How much storage needed depends on the amount of vehicles, the amount of gas each vehicle requires, and the time frame in which the vehicles need to be filled.  Fast-Fill CNG Fueling Stations allow vehicles to pull up and refuel in a short period of time.  In order to fuel vehicles quickly, gas must be drawn from pre-pressurized storage vessels.  Unlike gasoline stations, natural gas must be stored above ground.  And because it is stored at high pressures it must be contained in ASME coded vessels.

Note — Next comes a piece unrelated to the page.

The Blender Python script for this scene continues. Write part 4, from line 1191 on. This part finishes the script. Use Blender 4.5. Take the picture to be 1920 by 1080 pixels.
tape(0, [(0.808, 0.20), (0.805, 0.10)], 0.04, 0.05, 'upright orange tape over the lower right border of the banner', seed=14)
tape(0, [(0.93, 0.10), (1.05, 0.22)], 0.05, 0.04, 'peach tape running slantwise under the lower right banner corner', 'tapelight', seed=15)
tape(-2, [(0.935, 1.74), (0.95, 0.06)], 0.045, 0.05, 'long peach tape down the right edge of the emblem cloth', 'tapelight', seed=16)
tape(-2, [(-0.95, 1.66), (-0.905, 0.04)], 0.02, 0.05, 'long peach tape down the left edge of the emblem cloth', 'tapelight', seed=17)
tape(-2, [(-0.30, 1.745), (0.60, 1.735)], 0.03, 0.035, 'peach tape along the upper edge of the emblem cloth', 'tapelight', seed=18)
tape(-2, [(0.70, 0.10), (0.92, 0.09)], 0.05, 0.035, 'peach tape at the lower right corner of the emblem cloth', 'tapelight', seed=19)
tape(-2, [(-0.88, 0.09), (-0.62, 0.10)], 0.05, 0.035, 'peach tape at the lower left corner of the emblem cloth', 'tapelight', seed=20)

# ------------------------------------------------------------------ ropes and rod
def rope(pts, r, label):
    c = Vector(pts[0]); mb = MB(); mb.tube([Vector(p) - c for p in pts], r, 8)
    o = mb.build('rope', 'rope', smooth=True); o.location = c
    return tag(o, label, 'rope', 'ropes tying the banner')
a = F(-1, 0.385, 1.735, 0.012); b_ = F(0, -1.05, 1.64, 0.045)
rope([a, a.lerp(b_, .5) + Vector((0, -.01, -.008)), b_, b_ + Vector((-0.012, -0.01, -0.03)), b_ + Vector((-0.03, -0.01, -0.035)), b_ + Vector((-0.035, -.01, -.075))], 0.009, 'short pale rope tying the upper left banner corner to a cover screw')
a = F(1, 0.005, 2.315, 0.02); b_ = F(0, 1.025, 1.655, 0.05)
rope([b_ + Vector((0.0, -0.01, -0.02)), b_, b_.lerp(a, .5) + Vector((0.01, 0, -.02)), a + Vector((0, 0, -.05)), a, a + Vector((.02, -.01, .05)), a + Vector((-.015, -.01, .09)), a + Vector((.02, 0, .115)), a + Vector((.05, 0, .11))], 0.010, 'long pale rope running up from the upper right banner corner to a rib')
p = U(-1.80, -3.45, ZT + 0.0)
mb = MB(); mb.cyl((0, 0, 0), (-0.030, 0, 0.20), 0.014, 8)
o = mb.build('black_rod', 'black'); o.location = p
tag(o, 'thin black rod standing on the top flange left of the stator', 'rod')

The most commonly used vessels are tubes and spheres.  The tubes are usually 20 inches in diameter and approximately 23 feet long and each tube will hold 12,200 cubic feet at 5,000 psi.  The spheres are usually 48 inches in diameter and will hold 12,000 cubic feet of natural gas at 5,000 psi.  Normally, the tubes or spheres are arranged in a three bank cascade, meaning that there is a low bank vessel, a medium bank vessel, and a high bank vessel.

As a general rule of thumb, only 40% of the stored gas in a three bank cascade arrangement is available for refueling.  This means that a 36,000 cubic foot storage cascade will deliver about 14,400 cubic feet of natural gas quickly.  This equates to about 115 equivalent gallons of gasoline.